Since acquiring Cafe Gandolfi in the mid 1990s, MacInnes has expanded its fortunes. An early foray was in the now closed Habitat shop in the Buchanan Galleries. The next move was literally upwards. The loft space above the Albion Street flagship was transformed a few years back into Bar Gandolfi. That updating of the Gandolfi style, with more organic timber furniture from the Tim Stead workshop placed in a shinier bar-cafe setting, proved justly popular. Today, it is up the road only a couple of doors. True to the original concept, the new venture emphasises Scottish produce, cooked without too much fuss, presented simply. But while there is the Gaelic greeting written on the door (deagh bhiadh, deagh bheannachd: well fed, well blessed), the setting here is more polished still; a further progression of Gandolfi style. No Stead creations, indeed no stained wood.
The whole place generally feels light and airy, with some specially commissioned artwork by Lewis-based Moira Maclean hanging high above. A partition separates the front dining room from a second rear space, where there are booths and some counter seating well suited for a quick stop to slurp down oysters with a glass of wine.
The all-day menu is also divided between daily specials and the seasonally adjusted a la carte selection. The result is quite a choice, from appetisers such as devilled whitebait (£3) to starters such as a Caesar salad with avocado and crab claw (£7) or braised squid with black pudding and broad beans (£6) to "cold plates" of shellfish and whole lobster. Main courses (varying in price from the £14 fishcakes to a £23 Scottish seafood extravaganza) include standards such as fish pie or sole meuniere, as well as more adventurous offerings such as barbecued crab claw with garlic mayonnaise and tomato salsa, or whole baked rainbow trout with caper and almond black butter.

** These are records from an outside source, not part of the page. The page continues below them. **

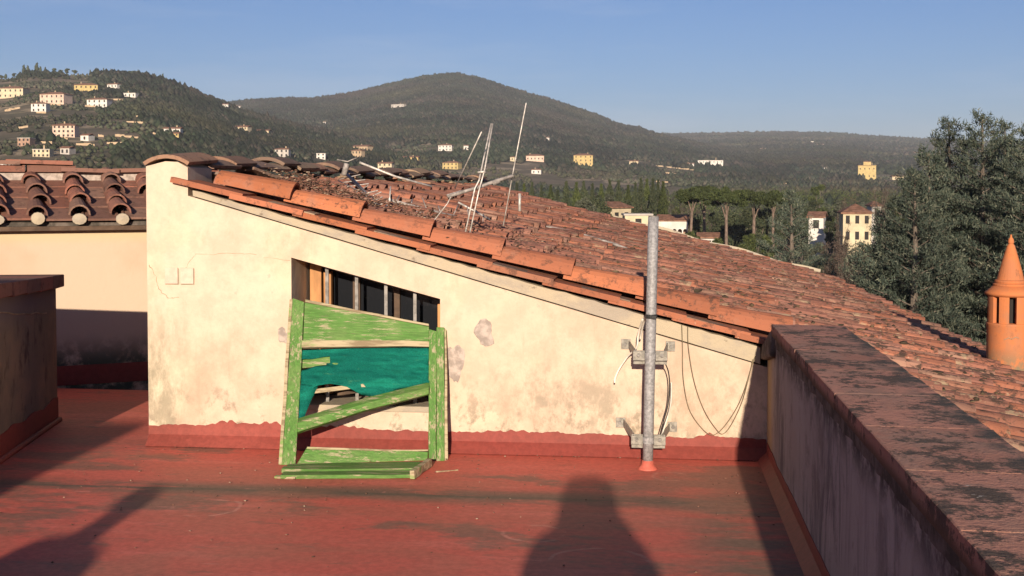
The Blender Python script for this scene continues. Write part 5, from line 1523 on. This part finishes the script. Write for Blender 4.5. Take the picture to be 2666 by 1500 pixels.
CYPRESSES = [   # x, y, top, width: row behind the big roof
    (-25.24, 236.09, 3.28, 1.76),
    (-22.35, 221.21, 3.43, 1.73),
    (-22.03, 233.18, 3.20, 2.10),
    (-18.51, 213.57, 2.62, 1.83),
    (-18.84, 237.86, 2.45, 2.26),
    (-16.66, 226.11, 2.38, 1.73),
    (-14.43, 216.92, 3.17, 2.36),
    (-12.23, 210.39, 3.60, 2.02),
    (-12.39, 236.94, 3.14, 2.54),
    (-9.80, 216.91, 2.84, 1.73),
    (-8.61, 226.00, 2.71, 2.01),
    (-7.28, 234.57, 3.94, 2.55),
    (-5.92, 247.15, 3.62, 1.80),
    (-4.03, 247.93, 3.35, 2.03),
    (-2.47, 235.01, 2.83, 2.06),
    (-1.43, 237.99, 4.19, 1.98),
    (-0.30, 245.37, 3.55, 2.62),
    (0.83, 231.60, 3.80, 1.86),
    (1.84, 238.13, 4.00, 2.35),
    (2.71, 228.10, 3.94, 1.92),
]
DARKS = [   # dark evergreen trees behind the umbrella pines: x, y, top, width
    (11.37, 211.69, -0.51, 4.53),
    (14.69, 211.49, -0.79, 5.08),
    (18.32, 211.21, 0.04, 4.53),
    (8.70, 211.82, -1.20, 4.11),
    (21.26, 210.93, 0.59, 4.53),
    (13.03, 211.60, 0.17, 4.11),
    (16.67, 211.34, 0.31, 4.11),
    (7.02, 211.88, -2.02, 3.43),
    (10.37, 211.75, -3.05, 3.43),
    (19.63, 211.09, -2.71, 3.43),
]
BUSHES = [
    (7.57, 149.81, -2.22, 2.52),
    (5.59, 149.90, -2.42, 2.43),
    (11.61, 149.55, -2.71, 1.65),
    (3.89, 144.95, -3.78, 1.88),
    (14.35, 149.31, -2.22, 2.14),
    (4.70, 151.93, -1.88, 2.16),
    (12.57, 151.48, -1.98, 1.97),
    (5.99, 145.88, -3.02, 2.36),
    (10.48, 145.62, -3.26, 1.70),
]
BELT = [
    (-22.11, 203.68, 2.82, 3.42),
    (-16.77, 172.67, 3.13, 2.22),
    (-15.88, 190.42, 2.88, 2.50),
    (-14.66, 206.20, 2.97, 3.28),
    (-11.97, 202.51, 2.18, 3.34),
    (-8.47, 174.94, 3.27, 3.02),
    (-6.67, 187.63, 2.42, 2.99),
    (-6.18, 233.13, 2.65, 3.17),
    (-4.13, 231.37, 2.66, 3.53),
    (-2.01, 243.23, 1.15, 4.41),
    (0.70, 237.99, 3.52, 3.41),
    (3.32, 235.51, 0.92, 3.51),
    (5.21, 236.40, 1.06, 3.48),
    (-19.05, 210.28, 2.81, 3.39),
    (-8.58, 204.46, 2.96, 2.68),
    (-3.17, 243.02, 0.68, 4.43),
]
BARE = [
    (5.94, 229.92, -0.47, 2.98),
    (8.53, 234.85, -0.13, 3.34),
    (2.82, 237.98, -1.08, 3.08),
    (32.50, 207.47, 0.39, 2.72),
    (22.68, 148.28, -2.42, 1.26),
    (16.70, 108.73, -3.41, 1.78),
    (17.65, 103.51, -3.42, 1.70),
    (39.56, 216.41, 2.11, 2.85),
    (16.00, 110.85, -3.07, 1.45),
]
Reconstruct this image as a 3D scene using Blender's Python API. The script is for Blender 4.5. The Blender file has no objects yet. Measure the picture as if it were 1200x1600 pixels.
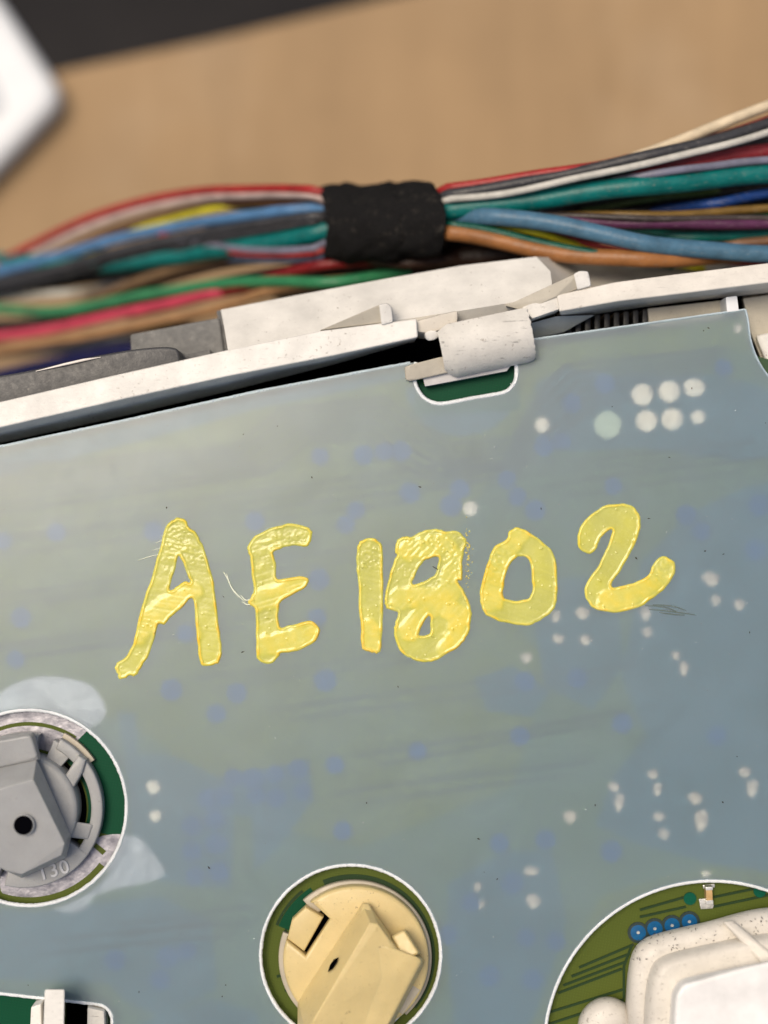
import bpy, bmesh, math, random
import numpy as np
from mathutils import Vector, Matrix
random.seed(7)
rng = np.random.RandomState(7)
SC = bpy.context.scene
C = SC.collection
SC.unit_settings.system = 'METRIC'
SC.unit_settings.scale_length = 0.01          # one unit is one centimetre
R = math.radians

# ------------------------------------------------------------------ camera, sky, sun, exposure
D = 12.0                                       # cm from the lens to the film
cam_d = bpy.data.cameras.new('camera')
cam = bpy.data.objects.new('camera', cam_d)
C.objects.link(cam)
cam.location = (0, 0, D)
cam_d.sensor_width = 36
cam_d.lens = 36 * D / 8.0
cam_d.clip_start = 0.1
cam_d.clip_end = 500
cam_d.dof.use_dof = True
cam_d.dof.focus_distance = D - 0.02
cam_d.dof.aperture_fstop = 0.098
SC.camera = cam

SUN_ELEV, SUN_AZ = R(69), R(-50)               # azimuth from +Y, light comes from the far left
world = bpy.data.worlds.new('World')
SC.world = world
world.use_nodes = True
wn, wl = world.node_tree.nodes, world.node_tree.links
sky = wn.new('ShaderNodeTexSky')
sky.sky_type = 'NISHITA'
sky.sun_disc = False
sky.sun_elevation = SUN_ELEV
sky.sun_rotation = SUN_AZ
sky.air_density = 1.0
sky.dust_density = 4.5
sky.ozone_density = 0.3
bg = wn['Background']
wl.new(sky.outputs[0], bg.inputs[0])
bg.inputs[1].default_value = 0.085
sun_d = bpy.data.lights.new('sun', 'SUN')
sun_d.energy = 2.0
sun_d.angle = R(28)
sun_d.color = (1.0, 0.875, 0.70)
sun = bpy.data.objects.new('sun', sun_d)
C.objects.link(sun)
sdir = Vector((math.sin(SUN_AZ) * math.cos(SUN_ELEV), math.cos(SUN_AZ) * math.cos(SUN_ELEV), math.sin(SUN_ELEV)))
sun.rotation_euler = sdir.to_track_quat('Z', 'Y').to_euler()
sun.location = sdir * 60
SC.view_settings.view_transform = 'Standard'
SC.view_settings.look = 'None'
SC.view_settings.gamma = 1
SC.view_settings.exposure = 0.28
SC.cycles.max_bounces = 14
SC.cycles.transmission_bounces = 12
SC.cycles.use_denoising = True

# ------------------------------------------------------------------ helpers
PX = 200.0                                     # photograph pixels per centimetre at the film
def P(u, v, z=0.0):
    k = (D - z) / D
    return Vector(((u - 600) / PX * k, (800 - v) / PX * k, z))

def lin(r, g, b):
    f = lambda c: (c / 255 / 12.92) if c / 255 <= 0.04045 else ((c / 255 + 0.055) / 1.055) ** 2.4
    return (f(r), f(g), f(b), 1)

def smooth_mesh(me, ang=35):
    me.polygons.foreach_set('use_smooth', [True] * len(me.polygons))
    try:
        me.set_sharp_from_angle(angle=R(ang))
    except Exception:
        pass

def link(name, me, mat=None, parent=None, label=None):
    o = bpy.data.objects.new(name, me)
    C.objects.link(o)
    if mat is not None and me is not None and not me.materials:
        me.materials.append(mat)
    if parent is not None:
        o.parent = parent
        o.matrix_parent_inverse = base_inverse(parent)
    if label:
        o['label'] = label
    return o

def base_inverse(p):
    def world_of(q):
        m = Matrix.Translation(q.location)
        return m if q.parent is None else world_of(q.parent) @ q.matrix_parent_inverse @ m
    return world_of(p).inverted()

def tag(o, label, cat, group=None, kind=None):
    if label: o['label'] = label
    if cat: o['category'] = cat
    if group: o['group'] = group
    if kind: o['kind'] = kind
    return o

def thing(name, loc, label, cat, group=None):
    o = bpy.data.objects.new(name, None)
    o.empty_display_size = 0.2
    o.location = loc
    C.objects.link(o)
    return tag(o, label, cat, group)

def catmull(pts, n=6, closed=False):
    out = []
    m = len(pts)
    rng_ = range(m) if closed else range(m - 1)
    for i in rng_:
        g = lambda k: np.array(pts[k % m] if closed else pts[min(max(k, 0), m - 1)], float)
        p0, p1, p2, p3 = g(i - 1), g(i), g(i + 1), g(i + 2)
        for j in range(n):
            t = j / n
            out.append(0.5 * ((2 * p1) + (-p0 + p2) * t + (2 * p0 - 5 * p1 + 4 * p2 - p3) * t * t + (-p0 + 3 * p1 - 3 * p2 + p3) * t ** 3))
    if not closed:
        out.append(np.array(pts[-1], float))
    return out

def fill_mesh(loops, z_top, z_bot, bevel=0.0, map_px=True, res=2):
    """closed slab from 2D loops (first outer, rest holes), optional rounded edges"""
    cu = bpy.data.curves.new('outline', 'CURVE')
    cu.dimensions = '2D'
    cu.fill_mode = 'BOTH'
    half = (z_top - z_bot) / 2
    cu.extrude = max(half - bevel, 0.0)
    cu.bevel_depth = bevel
    cu.bevel_resolution = res if bevel else 0
    cu.offset = -bevel
    for lp in loops:
        sp = cu.splines.new('POLY')
        sp.points.add(len(lp) - 1)
        for i, p in enumerate(lp):
            q = P(p[0], p[1], z_top) if map_px else p
            sp.points[i].co = (q[0], q[1], 0, 1)
        sp.use_cyclic_u = True
    ob = bpy.data.objects.new('outline', cu)
    C.objects.link(ob)
    dg = bpy.context.evaluated_depsgraph_get()
    dg.update()
    me = bpy.data.meshes.new_from_object(ob.evaluated_get(dg))
    bpy.data.objects.remove(ob)
    bpy.data.curves.remove(cu)
    me.transform(Matrix.Translation((0, 0, (z_top + z_bot) / 2)))
    me.materials.clear()
    bm = bmesh.new()
    bm.from_mesh(me)
    bmesh.ops.remove_doubles(bm, verts=bm.verts, dist=0.0004)
    bmesh.ops.recalc_face_normals(bm, faces=bm.faces)
    bm.to_mesh(me)
    bm.free()
    smooth_mesh(me, 40)
    return me

def plate(name, mat, outer, z_top, z_bot, parent=None, holes=(), bevel=0.0, label=None):
    return link(name, fill_mesh([outer] + list(holes), z_top, z_bot, bevel), mat, parent, label)

def hull_mesh(pts, bevel=0.0, seg=2):
    bm = bmesh.new()
    for p in pts:
        bm.verts.new(p)
    r = bmesh.ops.convex_hull(bm, input=bm.verts)
    bad = [g for g in r['geom_interior'] + r['geom_unused'] if isinstance(g, bmesh.types.BMVert)]
    if bad:
        bmesh.ops.delete(bm, geom=list(set(bad)), context='VERTS')
    bmesh.ops.dissolve_limit(bm, angle_limit=R(1.5), verts=bm.verts, edges=bm.edges)
    if bevel:
        bmesh.ops.bevel(bm, geom=list(bm.edges), offset=bevel, segments=seg, affect='EDGES', profile=0.6, clamp_overlap=True)
    bmesh.ops.recalc_face_normals(bm, faces=bm.faces)
    me = bpy.data.meshes.new('solid')
    bm.to_mesh(me)
    bm.free()
    smooth_mesh(me, 38)
    return me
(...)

Among the innovations, an appetiser of salmon ceviche offers three thin tender slices, bleached by a tangy citrus marinade with some glistening bits of coarse sea salt, accompanied by a fine dice of dressed avocado. Equally intriguing and successful, the cod roe starter: three slabs smoked at Inverawe served on matching bits of toast, with a creamy aioli equal to the richness of the fish.
From the specials, the curried cockle and leek soup start may be mulligatawny meets Cullen skink: a filling, pungent thick stew featuring plenty of shelled cockles with just a hint of natural grit.
Staying with the specials on this night, a main course of pan-fried halibut offers a fine fillet only marred from having been cooked a bit past the point of perfect pearly succulence. The accompanying mint and pea puree is refreshingly seasonal, all surrounded with a slightly sweet, reduced red wine sauce. The sorrel sauce advertised to come with three plump fishcakes is arguably undistinguished, its flavours perhaps overwhelmed by steamed spinach accompaniment.
This all proves to be more than enough food, but sides of salads and veg, whether Gandolfi chips or roast cherry tomatoes with basil, should fill any savoury gaps, while a modest dessert menu can include chocolate tart or a banana, toffee and pistachio trifle. The wine list offers a host of reds and white by the glass, in addition to bottled options.
Staffing levels are impressive and the team, in the Gandolfi tradition, are professional and chatty, too. With MacInnes able to move between his three operations on this street, this expansion of the Gandolfi name feels as natural and fresh as the Scottish fruits of the sea in which it specialises.